Fifteen Dogs

Fifteen Dogs The Apologue Through Time

The apologue, a literary form similar to a fable in which animals, plants, and other elements of the natural world are used as characters to convey a moral, has existed for ages. It is a form that is not of set length, with some apologues being very short and others being quite long. The apologue is of Eastern origin, with most of its successful practitioners throughout the ancient world being slaves. The Encyclopædia Brittanica rationalizes the link between slavery and the apologue as coming out of slaves' necessary drive to not fully speak their minds or to veil the truth. In the Western world, successful slave practitioners of apologue were Aesop and Phaedrus (Chisholm). Aesop is also a very successful practitioner of the fable, however, so one may be curious about the differences between the fable and apologue, as well as their differences with the related parable. Apologues tend to be more moralistic than fables, which often serve no other purpose than relating a tale, but the difference between these forms and the parable is a bit more subtle and contentious. According to the Encyclopædia Brittanica, the primary difference is in the fact that parables are sourced from the realm of the human exclusively, whereas apologues and fables tend to be more fictitious and incorporate non-human elements as characters:

A parable is equally an ingenious tale intended to correct manners, but it can be true, while an apologue, with its introduction of animals and plants, to which it lends our ideas and language and emotions, is necessarily devoid of real truth, and even of all probability. The parable reaches heights to which the apologue cannot aspire, for the points in which brutes and inanimate nature present analogies to man are principally those of his lower nature, and the lessons taught by the apologue seldom therefore reach beyond prudential morality, whereas the parable aims at representing the relations between man and God.
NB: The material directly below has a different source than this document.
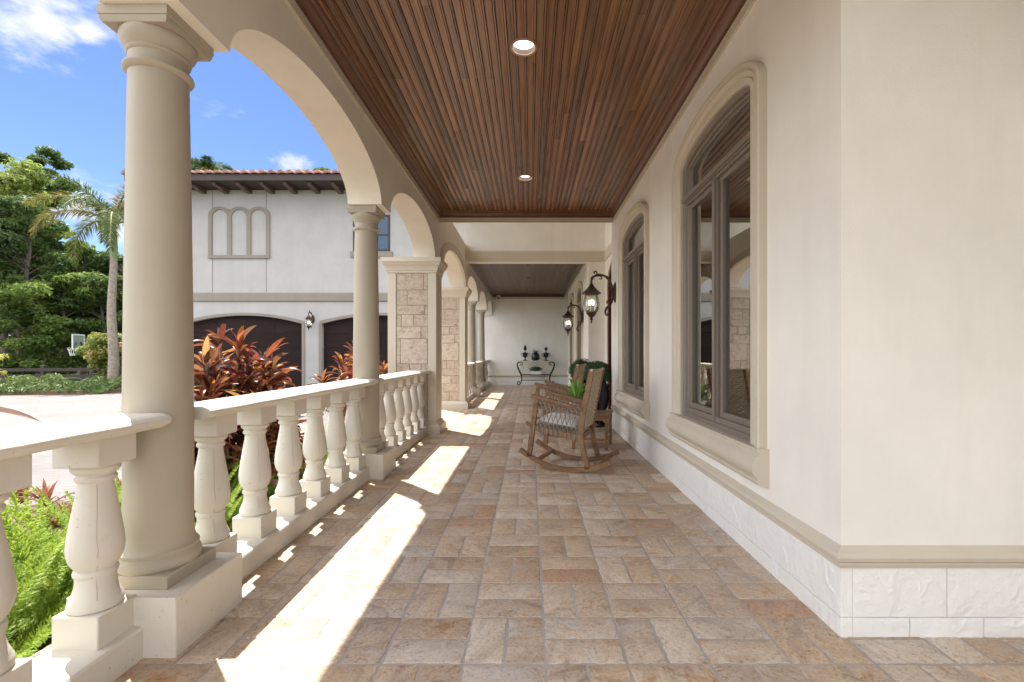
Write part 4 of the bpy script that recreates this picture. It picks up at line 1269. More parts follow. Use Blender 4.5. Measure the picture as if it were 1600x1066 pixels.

As we see in Fifteen Dogs, however, not all of the encyclopedia's claims are necessarily true. In depicting dogs with human intelligence, of course, the novel loses all of its pretensions to reality or verisimilitude, but it does succeed in conveying a great deal of information about the relationship between human beings and the divine, as well as the relationships of human beings to one another. Other well-known apologues, too, reinforce the idea that the apologue is not "lower" than the parable, but rather a different exercise entirely. Consider the tale of Jotham in the Book of Judges. When Jotham's half-brother Abimelech conspires to kill all of their other siblings and consolidate power over the people of Israel, Jotham escapes and delivers an apologue about different kinds of trees. In Jotham's story, the trees are looking for a new king and are turned down by the olive tree (representative of consumption and extravagance), the fig tree (representative of security), and the grape vine (representative of abundance and divine favor) before turning finally to the bramble (representative of violence and cruelty). Here too, the fact that when God's gifts to the world refuse rule, a more secular, violent tree is chosen reveals much about the relationship of mankind to the divine. The apologue is thus not inferior to the fable or even noted for taking a different moral stance or tackling a different arena, but a more granular distinction is perhaps that fables and apologues incorporate inhuman elements, while parables do not.

In any event, the apologue and the parable are two faces of the same technique—using nonhuman elements to tell a story. Opinion of the apologue may shift and change over time, but novels like Fifteen Dogs remind us that it is possible to innovate on ancient forms and construct wholly new tales from them. The apologue is Protean, but not ill-defined; it is not human, but all the more human for it; it is fanciful, but not silly; and it is moralistic, but also triggers the best of our imaginations.